Strategic Intelligence for Machine Tool Suppliers
CNC and Tooling Demand Is Surging: Imports of precision CNC and metalworking equipment reached $9 billion in 2025 with an estimated growth rate of 23%. While Thailand remains the largest Southeast Asian market, with over $12 billion in imports, Vietnam’s growth rate is nearly triple that of Thailand’s, making it the most dynamic opportunity in the region.
Semiconductor “Silicon Belt” Forming: Investment is concentrating in the Northern corridor (Bac Ninh, Thai Nguyen, Bac Giang), which is rapidly becoming the regional hub for electronics and semiconductor logistics.
Compliance Shift Creates New Demand: With the launch of the EU’s Carbon Border Adjustment Mechanism and Vietnam’s own Emissions Trading System in January 2026, there is a sudden and growing demand for high-efficiency, low-carbon machine tools and software capable of tracking energy usage on the shop floor. This is a new market need that forward-looking suppliers are positioned to address.

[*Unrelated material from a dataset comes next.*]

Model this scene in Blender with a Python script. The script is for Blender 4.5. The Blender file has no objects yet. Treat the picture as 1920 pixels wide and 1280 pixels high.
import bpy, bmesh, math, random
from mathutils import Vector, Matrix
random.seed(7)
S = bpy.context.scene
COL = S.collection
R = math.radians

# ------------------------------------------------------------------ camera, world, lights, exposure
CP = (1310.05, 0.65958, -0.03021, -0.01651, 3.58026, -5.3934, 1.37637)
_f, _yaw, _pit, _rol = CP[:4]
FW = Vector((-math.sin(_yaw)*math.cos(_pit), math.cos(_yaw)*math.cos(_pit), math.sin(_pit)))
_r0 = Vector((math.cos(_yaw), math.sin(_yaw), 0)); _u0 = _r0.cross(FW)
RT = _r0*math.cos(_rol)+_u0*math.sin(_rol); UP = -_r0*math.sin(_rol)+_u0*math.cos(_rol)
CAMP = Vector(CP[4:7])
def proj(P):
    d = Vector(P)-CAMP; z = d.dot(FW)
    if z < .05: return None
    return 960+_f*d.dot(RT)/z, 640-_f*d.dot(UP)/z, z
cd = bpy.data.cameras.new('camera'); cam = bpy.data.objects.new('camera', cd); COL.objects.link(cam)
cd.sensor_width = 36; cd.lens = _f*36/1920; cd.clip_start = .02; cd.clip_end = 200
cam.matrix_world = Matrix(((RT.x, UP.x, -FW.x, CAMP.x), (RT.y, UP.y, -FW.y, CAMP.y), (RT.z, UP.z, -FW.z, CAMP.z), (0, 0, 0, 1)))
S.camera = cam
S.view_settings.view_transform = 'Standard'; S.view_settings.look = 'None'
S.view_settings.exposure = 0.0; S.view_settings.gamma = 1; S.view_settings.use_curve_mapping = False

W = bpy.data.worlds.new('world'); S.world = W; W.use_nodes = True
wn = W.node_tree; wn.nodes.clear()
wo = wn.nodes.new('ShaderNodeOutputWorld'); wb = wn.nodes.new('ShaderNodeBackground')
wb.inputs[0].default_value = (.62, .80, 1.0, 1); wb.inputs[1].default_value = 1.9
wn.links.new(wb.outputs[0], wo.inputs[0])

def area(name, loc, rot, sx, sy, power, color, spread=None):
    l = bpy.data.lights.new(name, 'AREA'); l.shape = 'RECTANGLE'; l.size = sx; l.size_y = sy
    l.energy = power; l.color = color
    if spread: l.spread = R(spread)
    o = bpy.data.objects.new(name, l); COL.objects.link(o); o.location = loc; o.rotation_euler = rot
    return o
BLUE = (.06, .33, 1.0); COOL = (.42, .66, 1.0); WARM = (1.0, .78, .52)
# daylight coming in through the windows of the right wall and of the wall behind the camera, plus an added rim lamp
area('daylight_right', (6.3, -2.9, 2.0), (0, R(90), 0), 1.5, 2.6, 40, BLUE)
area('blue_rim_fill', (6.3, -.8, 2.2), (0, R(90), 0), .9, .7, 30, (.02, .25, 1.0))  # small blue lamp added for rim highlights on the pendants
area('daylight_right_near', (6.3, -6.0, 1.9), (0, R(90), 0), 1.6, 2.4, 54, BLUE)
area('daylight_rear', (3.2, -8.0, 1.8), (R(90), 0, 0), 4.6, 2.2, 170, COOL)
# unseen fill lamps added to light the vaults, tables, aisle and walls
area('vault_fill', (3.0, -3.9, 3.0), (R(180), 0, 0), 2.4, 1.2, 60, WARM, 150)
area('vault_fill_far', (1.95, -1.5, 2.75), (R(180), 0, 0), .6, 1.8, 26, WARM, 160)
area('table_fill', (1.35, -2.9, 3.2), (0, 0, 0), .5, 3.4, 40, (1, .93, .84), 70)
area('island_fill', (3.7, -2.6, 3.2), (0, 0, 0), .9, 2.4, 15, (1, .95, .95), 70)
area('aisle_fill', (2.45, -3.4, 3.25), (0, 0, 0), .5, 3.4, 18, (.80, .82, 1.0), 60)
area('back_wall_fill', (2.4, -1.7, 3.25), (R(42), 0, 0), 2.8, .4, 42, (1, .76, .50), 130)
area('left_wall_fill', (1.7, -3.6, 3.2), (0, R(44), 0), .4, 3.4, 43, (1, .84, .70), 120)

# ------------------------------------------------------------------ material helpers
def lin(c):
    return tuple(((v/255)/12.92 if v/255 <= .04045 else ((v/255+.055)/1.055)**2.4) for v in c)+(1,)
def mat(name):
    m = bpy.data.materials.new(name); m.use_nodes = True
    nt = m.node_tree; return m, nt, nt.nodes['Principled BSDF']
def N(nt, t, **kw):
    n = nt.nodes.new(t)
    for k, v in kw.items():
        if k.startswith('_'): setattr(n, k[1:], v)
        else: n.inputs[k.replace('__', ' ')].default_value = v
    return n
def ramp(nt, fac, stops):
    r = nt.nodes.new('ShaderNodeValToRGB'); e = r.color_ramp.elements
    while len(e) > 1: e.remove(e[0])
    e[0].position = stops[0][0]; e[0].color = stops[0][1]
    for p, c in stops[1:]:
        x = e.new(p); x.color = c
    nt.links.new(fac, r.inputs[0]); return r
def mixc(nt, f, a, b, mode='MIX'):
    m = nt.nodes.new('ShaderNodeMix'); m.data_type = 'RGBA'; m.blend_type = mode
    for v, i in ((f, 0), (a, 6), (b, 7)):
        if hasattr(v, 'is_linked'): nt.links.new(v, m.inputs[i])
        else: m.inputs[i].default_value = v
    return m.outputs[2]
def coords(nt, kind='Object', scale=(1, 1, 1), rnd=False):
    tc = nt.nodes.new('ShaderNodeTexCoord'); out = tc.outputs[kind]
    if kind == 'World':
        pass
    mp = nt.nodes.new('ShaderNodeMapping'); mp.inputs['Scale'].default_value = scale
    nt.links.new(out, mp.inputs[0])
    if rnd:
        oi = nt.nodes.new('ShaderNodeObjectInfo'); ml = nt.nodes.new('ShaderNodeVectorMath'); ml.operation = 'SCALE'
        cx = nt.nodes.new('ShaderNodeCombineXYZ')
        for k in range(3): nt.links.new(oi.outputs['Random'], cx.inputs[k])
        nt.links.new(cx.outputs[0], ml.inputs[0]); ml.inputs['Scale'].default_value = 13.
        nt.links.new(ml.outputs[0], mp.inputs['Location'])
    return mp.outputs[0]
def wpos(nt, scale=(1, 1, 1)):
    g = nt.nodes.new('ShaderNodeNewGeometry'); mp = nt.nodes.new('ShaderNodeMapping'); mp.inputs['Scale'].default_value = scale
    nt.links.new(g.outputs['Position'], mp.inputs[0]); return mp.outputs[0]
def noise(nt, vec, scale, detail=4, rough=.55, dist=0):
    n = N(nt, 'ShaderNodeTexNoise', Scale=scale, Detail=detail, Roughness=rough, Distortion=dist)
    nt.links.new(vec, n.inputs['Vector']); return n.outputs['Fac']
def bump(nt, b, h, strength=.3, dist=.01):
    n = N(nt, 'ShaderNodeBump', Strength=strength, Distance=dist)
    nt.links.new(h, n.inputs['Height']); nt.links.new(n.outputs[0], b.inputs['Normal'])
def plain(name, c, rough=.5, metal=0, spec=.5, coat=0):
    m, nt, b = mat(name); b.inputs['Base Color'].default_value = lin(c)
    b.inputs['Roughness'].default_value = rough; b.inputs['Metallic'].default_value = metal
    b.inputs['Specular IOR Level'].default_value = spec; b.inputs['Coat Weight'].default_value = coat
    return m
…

FDI Announcements: Indonesia
Indonesia is making a bold play. With the world’s fourth-largest population, a rapidly growing middle class, and an abundance of the critical minerals needed for the energy transition, the archipelago is attracting serious capital across automotive, metals, smart manufacturing, and textiles.
1. Automotive and Electric Vehicle Ecosystem
Target sectors: Precision component machining, battery casing forming, and automated assembly.
2. Metals, Machinery, and Industrial Equipment
Target sectors: Large-scale metal cutting, hydraulic component machining, and heavy-duty forming.
3. Smart Manufacturing and Electronics
Target sectors: Micro-machining, semiconductor hardware, and automated material handling.